Netflix’s ‘The Ted Bundy Tapes’ examines a maniac
Hit serial killer doc grips audience
February 5, 2019
On Jan. 24, Netflix released a four-part documentary series titled “Conversations with a Killer: The Ted Bundy Tapes.” The series uses “present-day interviews, archival footage and audio recordings made on death row,” and tells the story of serial killer, kidnapper, rapist, burglar and necrophile Ted Bundy.
Episode one, titled “Handsome Devil,” jumps right in, using old news stories from Bundy’s murders and describing details of the murders. The voiceover says that Bundy insisted he was innocent. The episode goes on to describe Bundy’s life a bit; it talks about how he was a political campaign activist, and how he seemed like a normal guy. He was knowingly driven by a need for attention, and he strived to be in the upper-class. He got an undergrad degree in psychology, and met a wealthy girl named Diane.

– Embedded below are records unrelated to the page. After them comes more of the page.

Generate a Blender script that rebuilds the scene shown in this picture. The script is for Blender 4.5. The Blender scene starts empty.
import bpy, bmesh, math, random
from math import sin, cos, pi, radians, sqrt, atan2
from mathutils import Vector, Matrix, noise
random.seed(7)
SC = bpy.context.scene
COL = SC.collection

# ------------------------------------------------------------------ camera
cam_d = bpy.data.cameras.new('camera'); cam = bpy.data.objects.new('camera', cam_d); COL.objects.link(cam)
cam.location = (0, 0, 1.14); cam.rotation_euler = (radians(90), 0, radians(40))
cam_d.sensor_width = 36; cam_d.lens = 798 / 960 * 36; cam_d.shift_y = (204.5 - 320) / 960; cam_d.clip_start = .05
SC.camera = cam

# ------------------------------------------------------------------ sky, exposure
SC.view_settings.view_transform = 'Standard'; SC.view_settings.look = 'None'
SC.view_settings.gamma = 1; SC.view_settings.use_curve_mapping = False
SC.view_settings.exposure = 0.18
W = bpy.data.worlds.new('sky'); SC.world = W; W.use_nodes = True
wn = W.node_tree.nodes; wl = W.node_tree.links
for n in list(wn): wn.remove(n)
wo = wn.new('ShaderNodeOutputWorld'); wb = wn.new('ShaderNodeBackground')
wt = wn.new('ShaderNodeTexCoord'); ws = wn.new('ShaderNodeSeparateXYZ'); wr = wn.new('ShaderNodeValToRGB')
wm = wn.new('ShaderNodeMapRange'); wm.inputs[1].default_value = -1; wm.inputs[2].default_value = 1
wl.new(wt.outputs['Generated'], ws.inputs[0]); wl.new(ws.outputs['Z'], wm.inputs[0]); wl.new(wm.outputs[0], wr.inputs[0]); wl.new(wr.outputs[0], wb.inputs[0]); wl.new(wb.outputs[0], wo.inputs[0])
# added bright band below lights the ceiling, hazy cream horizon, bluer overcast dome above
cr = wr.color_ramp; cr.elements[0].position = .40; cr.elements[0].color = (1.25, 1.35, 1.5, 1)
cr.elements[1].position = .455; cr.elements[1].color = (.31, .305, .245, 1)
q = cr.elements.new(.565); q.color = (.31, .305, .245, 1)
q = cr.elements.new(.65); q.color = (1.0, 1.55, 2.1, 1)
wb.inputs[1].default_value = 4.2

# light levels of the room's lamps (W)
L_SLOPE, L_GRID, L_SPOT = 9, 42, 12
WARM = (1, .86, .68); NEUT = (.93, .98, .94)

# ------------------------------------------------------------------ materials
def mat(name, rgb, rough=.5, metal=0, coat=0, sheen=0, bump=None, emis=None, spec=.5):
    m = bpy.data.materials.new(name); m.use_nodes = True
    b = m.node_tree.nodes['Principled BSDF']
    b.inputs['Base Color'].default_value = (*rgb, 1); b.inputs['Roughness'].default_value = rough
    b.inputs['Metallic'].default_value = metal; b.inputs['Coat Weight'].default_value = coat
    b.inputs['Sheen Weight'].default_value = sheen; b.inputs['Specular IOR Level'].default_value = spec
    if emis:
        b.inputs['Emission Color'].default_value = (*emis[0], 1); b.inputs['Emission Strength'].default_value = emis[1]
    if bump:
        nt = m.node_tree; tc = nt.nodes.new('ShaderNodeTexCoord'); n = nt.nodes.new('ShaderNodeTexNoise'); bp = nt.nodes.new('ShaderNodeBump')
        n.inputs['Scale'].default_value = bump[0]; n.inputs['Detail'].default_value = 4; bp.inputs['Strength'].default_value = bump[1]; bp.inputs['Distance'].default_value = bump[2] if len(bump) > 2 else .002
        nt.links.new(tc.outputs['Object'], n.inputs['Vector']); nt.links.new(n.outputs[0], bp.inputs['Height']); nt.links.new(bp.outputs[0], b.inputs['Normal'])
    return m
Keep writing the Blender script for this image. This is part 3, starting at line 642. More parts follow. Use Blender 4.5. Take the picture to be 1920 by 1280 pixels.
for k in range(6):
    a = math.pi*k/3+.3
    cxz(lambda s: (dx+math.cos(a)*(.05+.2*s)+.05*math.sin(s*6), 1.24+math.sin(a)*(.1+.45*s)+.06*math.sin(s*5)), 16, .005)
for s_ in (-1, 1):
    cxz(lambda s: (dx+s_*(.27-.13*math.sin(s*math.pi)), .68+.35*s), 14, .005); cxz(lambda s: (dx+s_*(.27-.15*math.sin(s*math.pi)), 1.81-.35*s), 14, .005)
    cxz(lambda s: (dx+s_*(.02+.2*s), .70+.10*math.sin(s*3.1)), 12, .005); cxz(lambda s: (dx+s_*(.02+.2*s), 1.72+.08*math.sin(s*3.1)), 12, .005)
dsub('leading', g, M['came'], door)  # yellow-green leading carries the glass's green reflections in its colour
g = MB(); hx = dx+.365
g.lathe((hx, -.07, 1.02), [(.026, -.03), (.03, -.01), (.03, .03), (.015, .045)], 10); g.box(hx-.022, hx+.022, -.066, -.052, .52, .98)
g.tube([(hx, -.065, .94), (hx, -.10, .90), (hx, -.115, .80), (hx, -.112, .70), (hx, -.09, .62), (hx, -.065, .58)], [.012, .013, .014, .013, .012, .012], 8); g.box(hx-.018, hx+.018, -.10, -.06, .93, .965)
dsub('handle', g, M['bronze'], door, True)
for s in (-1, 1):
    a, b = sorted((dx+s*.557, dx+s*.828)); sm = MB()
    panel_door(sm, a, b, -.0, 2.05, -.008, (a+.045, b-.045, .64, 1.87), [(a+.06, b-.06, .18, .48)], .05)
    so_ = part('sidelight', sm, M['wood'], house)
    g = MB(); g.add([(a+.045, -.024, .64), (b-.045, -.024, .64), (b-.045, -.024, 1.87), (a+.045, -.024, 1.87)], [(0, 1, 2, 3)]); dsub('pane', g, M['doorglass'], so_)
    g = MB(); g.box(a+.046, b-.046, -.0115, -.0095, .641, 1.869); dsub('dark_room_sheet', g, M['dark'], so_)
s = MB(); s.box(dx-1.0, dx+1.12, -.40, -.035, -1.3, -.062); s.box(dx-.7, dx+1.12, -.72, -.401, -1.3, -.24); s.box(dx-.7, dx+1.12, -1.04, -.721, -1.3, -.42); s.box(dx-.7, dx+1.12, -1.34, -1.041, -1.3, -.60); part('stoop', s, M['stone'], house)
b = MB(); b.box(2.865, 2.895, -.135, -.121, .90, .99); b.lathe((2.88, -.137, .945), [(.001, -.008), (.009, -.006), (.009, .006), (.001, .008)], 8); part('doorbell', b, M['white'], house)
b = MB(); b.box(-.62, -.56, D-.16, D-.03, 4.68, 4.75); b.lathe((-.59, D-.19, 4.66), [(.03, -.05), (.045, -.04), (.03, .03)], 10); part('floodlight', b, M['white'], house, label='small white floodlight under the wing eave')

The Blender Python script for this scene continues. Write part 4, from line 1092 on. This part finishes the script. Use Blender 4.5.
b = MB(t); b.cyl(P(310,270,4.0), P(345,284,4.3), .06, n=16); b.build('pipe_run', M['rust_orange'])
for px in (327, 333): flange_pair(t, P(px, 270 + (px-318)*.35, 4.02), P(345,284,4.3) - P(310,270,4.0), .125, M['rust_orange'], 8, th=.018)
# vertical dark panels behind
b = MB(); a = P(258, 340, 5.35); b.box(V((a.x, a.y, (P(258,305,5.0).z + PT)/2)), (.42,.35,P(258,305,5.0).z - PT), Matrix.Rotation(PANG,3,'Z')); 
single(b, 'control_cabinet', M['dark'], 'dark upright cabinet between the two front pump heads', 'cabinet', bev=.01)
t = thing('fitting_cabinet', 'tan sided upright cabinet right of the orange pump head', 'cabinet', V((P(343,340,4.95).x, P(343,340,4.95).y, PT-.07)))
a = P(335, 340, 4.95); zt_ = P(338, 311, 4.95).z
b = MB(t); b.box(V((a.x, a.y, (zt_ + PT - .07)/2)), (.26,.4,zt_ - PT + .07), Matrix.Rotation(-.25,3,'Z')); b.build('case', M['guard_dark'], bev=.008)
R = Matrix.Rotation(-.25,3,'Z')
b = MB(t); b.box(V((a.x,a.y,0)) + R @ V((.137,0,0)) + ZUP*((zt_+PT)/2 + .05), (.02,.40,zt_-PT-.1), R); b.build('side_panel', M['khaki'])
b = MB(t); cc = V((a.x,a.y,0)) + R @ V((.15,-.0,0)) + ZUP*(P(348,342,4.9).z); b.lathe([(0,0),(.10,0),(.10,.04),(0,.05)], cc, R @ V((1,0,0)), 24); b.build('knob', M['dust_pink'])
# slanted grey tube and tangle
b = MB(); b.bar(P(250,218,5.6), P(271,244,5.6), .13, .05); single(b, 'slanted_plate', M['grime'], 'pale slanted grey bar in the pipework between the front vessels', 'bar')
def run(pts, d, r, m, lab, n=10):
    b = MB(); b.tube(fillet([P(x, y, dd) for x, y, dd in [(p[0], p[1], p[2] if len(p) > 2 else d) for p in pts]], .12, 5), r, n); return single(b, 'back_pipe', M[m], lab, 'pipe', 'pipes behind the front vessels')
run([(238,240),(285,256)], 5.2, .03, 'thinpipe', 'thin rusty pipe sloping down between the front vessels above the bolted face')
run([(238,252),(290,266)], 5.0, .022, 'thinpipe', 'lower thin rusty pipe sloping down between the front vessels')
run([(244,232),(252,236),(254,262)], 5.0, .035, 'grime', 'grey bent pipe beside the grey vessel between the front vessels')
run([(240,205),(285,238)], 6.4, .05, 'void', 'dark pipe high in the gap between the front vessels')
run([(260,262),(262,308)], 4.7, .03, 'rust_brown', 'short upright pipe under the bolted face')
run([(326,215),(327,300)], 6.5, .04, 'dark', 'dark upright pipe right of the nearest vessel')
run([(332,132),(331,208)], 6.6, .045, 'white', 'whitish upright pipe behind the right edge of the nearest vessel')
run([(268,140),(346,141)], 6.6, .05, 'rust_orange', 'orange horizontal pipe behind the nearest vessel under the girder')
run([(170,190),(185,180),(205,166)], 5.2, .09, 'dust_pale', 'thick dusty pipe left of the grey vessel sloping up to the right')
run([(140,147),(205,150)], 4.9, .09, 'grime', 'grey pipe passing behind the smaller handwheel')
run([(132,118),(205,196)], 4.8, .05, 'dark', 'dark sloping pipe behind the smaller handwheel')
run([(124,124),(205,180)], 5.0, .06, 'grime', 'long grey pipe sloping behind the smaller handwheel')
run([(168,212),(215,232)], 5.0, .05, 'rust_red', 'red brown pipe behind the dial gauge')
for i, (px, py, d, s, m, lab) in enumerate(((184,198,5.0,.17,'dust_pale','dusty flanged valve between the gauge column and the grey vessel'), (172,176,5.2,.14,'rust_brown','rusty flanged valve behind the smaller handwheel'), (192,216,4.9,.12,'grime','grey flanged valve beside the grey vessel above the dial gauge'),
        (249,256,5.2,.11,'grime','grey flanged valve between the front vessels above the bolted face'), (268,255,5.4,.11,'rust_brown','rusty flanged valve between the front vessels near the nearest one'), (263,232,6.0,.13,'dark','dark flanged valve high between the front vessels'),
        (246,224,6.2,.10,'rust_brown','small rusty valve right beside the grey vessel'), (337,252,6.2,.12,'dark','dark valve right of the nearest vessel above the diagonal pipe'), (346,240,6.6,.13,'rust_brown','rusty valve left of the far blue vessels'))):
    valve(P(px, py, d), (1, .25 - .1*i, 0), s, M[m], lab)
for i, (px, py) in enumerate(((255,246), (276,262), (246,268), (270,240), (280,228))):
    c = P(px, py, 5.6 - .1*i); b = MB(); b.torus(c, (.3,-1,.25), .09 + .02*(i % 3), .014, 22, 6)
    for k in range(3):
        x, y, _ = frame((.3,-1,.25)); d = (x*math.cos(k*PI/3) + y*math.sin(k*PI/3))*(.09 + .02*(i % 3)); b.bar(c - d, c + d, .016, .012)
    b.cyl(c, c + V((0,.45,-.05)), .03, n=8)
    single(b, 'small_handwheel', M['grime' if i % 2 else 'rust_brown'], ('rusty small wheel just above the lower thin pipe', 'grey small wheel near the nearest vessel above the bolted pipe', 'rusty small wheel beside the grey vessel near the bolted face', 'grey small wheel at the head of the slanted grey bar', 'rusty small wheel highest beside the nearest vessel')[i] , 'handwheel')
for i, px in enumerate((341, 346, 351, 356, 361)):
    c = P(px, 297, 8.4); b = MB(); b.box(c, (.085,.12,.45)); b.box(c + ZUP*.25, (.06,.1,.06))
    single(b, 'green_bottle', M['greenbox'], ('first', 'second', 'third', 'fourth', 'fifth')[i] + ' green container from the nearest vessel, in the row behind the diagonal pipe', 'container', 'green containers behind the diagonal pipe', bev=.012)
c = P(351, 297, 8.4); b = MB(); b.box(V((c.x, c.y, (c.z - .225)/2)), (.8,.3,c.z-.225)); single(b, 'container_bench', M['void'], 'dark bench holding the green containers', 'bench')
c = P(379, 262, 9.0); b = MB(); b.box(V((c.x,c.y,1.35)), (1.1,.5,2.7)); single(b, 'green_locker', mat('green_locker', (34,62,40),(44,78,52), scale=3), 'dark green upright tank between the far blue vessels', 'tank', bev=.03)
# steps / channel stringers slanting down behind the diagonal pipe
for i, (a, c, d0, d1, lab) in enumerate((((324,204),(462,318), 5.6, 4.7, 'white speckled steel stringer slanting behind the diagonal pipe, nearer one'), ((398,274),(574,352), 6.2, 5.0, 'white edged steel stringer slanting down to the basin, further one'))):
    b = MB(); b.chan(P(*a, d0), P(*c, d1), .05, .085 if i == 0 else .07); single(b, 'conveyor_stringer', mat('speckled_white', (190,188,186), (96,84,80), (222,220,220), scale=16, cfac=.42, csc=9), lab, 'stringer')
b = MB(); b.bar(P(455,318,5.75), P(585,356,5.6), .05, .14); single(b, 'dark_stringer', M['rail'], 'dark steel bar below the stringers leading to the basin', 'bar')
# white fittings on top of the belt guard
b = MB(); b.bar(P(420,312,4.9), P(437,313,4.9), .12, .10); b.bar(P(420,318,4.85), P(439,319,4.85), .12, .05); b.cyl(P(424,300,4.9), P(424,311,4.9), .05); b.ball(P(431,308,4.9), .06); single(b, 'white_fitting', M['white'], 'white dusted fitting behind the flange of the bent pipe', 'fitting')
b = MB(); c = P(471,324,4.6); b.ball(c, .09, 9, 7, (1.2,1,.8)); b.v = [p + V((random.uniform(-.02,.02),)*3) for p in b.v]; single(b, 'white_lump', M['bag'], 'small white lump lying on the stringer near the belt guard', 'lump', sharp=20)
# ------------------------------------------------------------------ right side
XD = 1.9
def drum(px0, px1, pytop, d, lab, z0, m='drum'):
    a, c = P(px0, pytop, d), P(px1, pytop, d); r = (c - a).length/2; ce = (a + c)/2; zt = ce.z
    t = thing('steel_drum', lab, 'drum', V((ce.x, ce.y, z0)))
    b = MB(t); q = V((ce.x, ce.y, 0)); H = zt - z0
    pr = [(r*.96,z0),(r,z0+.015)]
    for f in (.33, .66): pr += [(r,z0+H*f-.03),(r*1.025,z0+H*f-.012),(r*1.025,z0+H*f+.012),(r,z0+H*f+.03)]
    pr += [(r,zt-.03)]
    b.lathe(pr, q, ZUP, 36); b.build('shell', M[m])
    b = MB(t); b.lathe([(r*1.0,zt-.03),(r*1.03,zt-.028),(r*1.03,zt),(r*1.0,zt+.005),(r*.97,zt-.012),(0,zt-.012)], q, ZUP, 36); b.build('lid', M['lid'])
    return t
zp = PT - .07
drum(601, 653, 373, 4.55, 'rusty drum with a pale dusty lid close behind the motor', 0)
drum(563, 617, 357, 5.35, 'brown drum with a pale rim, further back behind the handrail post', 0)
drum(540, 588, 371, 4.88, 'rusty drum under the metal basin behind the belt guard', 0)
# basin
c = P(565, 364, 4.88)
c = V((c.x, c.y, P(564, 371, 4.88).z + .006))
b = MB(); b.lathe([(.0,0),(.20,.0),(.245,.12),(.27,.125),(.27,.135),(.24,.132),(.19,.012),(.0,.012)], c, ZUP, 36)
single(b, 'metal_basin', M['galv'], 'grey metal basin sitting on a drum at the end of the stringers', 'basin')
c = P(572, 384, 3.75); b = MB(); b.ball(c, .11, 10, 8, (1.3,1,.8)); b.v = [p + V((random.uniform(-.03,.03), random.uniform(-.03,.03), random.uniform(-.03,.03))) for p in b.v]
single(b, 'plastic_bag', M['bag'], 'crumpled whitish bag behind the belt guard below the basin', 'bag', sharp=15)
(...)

Eventually, Bundy decided he wanted to go to law school, but due to his mediocre LSAT score, he went to a school he was underwhelmed by. Because of this, he began to feel insecure in his relationship with Diane, and they began to drift apart. This seems to be the point where everything went wrong. In the tapes, Bundy says that somewhere in him was the desire to get revenge on Diane, but everything that happened was a blank; “I don’t know what the hell I did,” he said.
The documentary then shows that from Jan.-June 1974, girls began to go missing, and this is where everything had gone wrong.
The first episode ends with Bundy being convinced to talk about his murders in the third person so that the journalists could get the truth from him.
Episode two, “One of Us,” begins by describing Bundy’s victim of choice – young, attractive women. Every victim of his that had disappeared all had the same characteristics – they were between ages 18-21, college students, and had similar appearances and hairstyles.
Ted begins to describe what led to the murders, which he calls “the entity,” and refers to himself as “the individual.” Bundy states that the “early manifestations of this condition” began with an interest in pornography, and eventually the individual began to connect the thought of naked women with violence. He then says the individual would act out when things like anger, frustration, anxiety and insecurities would get to him, and that he would then decide that young, attractive women would be his victim of choice. This was all because “the entity” was controlling him, as he put it.
Bundy then began to describe one of his murders, and the journalist interviewing him states his blue eyes turned black while detailing the experience.
The documentary flashes back to when Bundy’s girlfriend, Liz Kloepfer, called the police to report her then-boyfriend for admitting that he would follow sorority girls at night, and said the police should look into him. She also found lots of evidence at his house, including bags of women’s clothing, random house keys and a knife in his car. The police looked into it, but some evidence didn’t add up.
Eventually, some pieces of evidence began to click. Bundy was captured for failing to pull over for a cop, and when they searched his car, they found some suspicious items. This launched an investigation on Bundy for the murders of the missing women. Episode two ends with an old interview of Bundy saying he believes he is innocent.
The third episode of the tapes is called “Not My Turn to Watch Him,” and begins with telling how Bundy jumped out of a 25 foot window to escape a courtroom and ran for the mountains. They sent out 150 men and five bloodhounds to search for Bundy, and in a tape he says he felt proud because he was hiding with no one’s help, and they still couldn’t find him. They eventually caught him walking back to Aspen because he was “cold and hungry,” and brought him back in.
The final episode of the documentary, “Burn Bundy Burn,” focuses on Bundy’s murder trial, and his “last-ditch effort” to avoid the death sentence.
Bundy did not want to be given the death sentence, so he found a lawyer who hated it so much she helped him. To avoid it, he would confess to everything, and pinpoint where everybody was hidden, but it would take one to two years. Bundy’s plan didn’t work, and he was given the death sentence. On the day of his execution, people celebrated with signs and t-shirts that read “Burn, Bundy Burn.”
A voiceover states Bundy wanted to be cremated and spread through the mountains, as that’s where he had his best times. The documentary ends by asking, “How could anyone live in a society where people they liked, loved, lived with, worked with and admired could the next day turn out to be the most demonic people imaginable?”
The same time “The Ted Bundy Tapes” were released, the trailer for a film, also distributed by Netflix, about Bundy was posted by star of the movie Zac Efron.
The internet had mixed reactions, some saying that the movie was romanticizing the killer, while others said that is how his story was viewed in real life. “Extremely Wicked, Shockingly Evil and Vile” was released to Sundance Film Festival on Jan. 19.